In 2017 the Victoria and Albert Museum (V&A) announced to significant media fanfare the acquisition of its very own pussyhat. The V&A did not, and has no plans to, acquire a MAGA hat. This failure to recognize the design importance in the MAGA hat signals the museum does not understand the current political moment, how design feeds into it, and how we can harness this power for the greater good.

It is no coincidence that the V&A, a paragon of Design and a leader in the bourgeois global museum scene, would acquire the item in this pair of politically-minded hats which embodies many of the Liberal ideas of the “Grand Narrative” of design. The Pussyhat is unquestionably “artisanally” and intentionally designed by a single designer. It is based around Liberal, politically enlightened ideas, and has inspired people to “do the right thing”. It is an object which has a detailed and verifiable provenance, travelling with its owner to the Women’s March on Washington – something the V&A specified was a necessity in this acquisition. While the presentation of the V&A’s Pussyhat presents an inspiring story of design, the hat alone is unable to tell the full story of the power of design in society today.

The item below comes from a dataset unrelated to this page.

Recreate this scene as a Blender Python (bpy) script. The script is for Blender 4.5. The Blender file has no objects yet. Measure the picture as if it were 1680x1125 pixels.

If the Pussyhat is unable to give the full picture of design in the 2010s, what additional stories is the MAGA hat able to tell, and why is it able to tell them? The MAGA hat does not have the same cuteness, cleverness, or handmade qualities of the Pussyhat, but is still a vitally important piece of design, emblematic of this tumultuous and crucial period of human history. The crux of the power of the MAGA hat’s design lies in the fact that both the design and execution of the object are what would most likely be described by design experts as lacking in quality. The typeface has not been thought through, and might even be described as being ugly. The item is likely made by underpaid labour in the developing world, and has no perceivable design innovations. However, it is precisely this lack of quality, lack of “designiness”, which has paved the way for the hat’s popularity. The MAGA hat rose to fame in great part because of its lack of design, and rejection of the “Grand Narrative” of design and the Liberal Elites who support it. To its many thousands of wearers, the MAGA hat symbolizes the creation of a new, intolerant, right-wing, un-PC political culture to which they are founding members.

The design of the MAGA hat is not only a rejection of the Liberal Elite of the United States, it is also a rejection of the majority of items in the V&A collection, and perhaps even the raison d’être of the museum itself. Instead of championing a history of design values, the design of the MAGA hat focuses itself on a rejection of these values and the political and social conditions which spawned them. This new design aesthetic, created for the far-right, not only helped paved the way for Donald Trump’s fascist presidency, but has also created its own political culture of intolerance and fear. The design of the MAGA hat has been so impactful that not only is the hat instantly recognizable by millions around the globe, but is also now synonymous with racial, sexual, and religious intolerance and violence. The design of the hat is so clear, and so disliked, that individuals will actively go out of their way to avoid wearing any red baseball hat, for fear of association with the MAGA hat.

Given the power in this hate symbol hat and the acknowledged role of the museum’s Rapid Response program to “provide a way for the V&A to engage in a timely way with important events that shape, or are shaped by design, architecture and technology”, how can the MAGA hat not make the cut? Museum representatives have acknowledged that “the things we choose to acquire, display and interpret can have a small but meaningful role in defining what design can do and who it is for”. If this is case, what does it mean that only one aspect of “what design can do and who it is for” is displayed? Are we to believe that design in the political arena is only for those on what might be generously termed “the winning side” of history? Is the role of design only to inspire us to be better? As our current political reality indicates, and as some of the other items in the V&A’s Rapid Response collection hint toward, this is not the case. Design, whether we like it or not, is frequently leveraged for nefarious, harmful, violent means.

In not acquiring the MAGA hat, the V&A has missed out on several key opportunities. It has missed out on the opportunity to diversify their collection and break the “Grand Narrative” of design. It has also missed the opportunity to use these two competing hats as examples of how design can be leveraged in the political arena.

To continue the presentation of design as a concept and practice, the V&A (and other museums of its ilk) must in some capacity acknowledge designs outside of its current storyline and wheelhouse, MAGA hat included. To protect or nurture the “good” design which it celebrates, the museum will eventually have to acknowledge the power of the “bad” design it currently ignores. To remain socially relevant and viable, the museum will eventually have to directly face, address, and take a stand on pressing political issues. Why not start these trends with the MAGA hat, and begin to address the entirety of design, good and bad, strong and weak, political and decorative?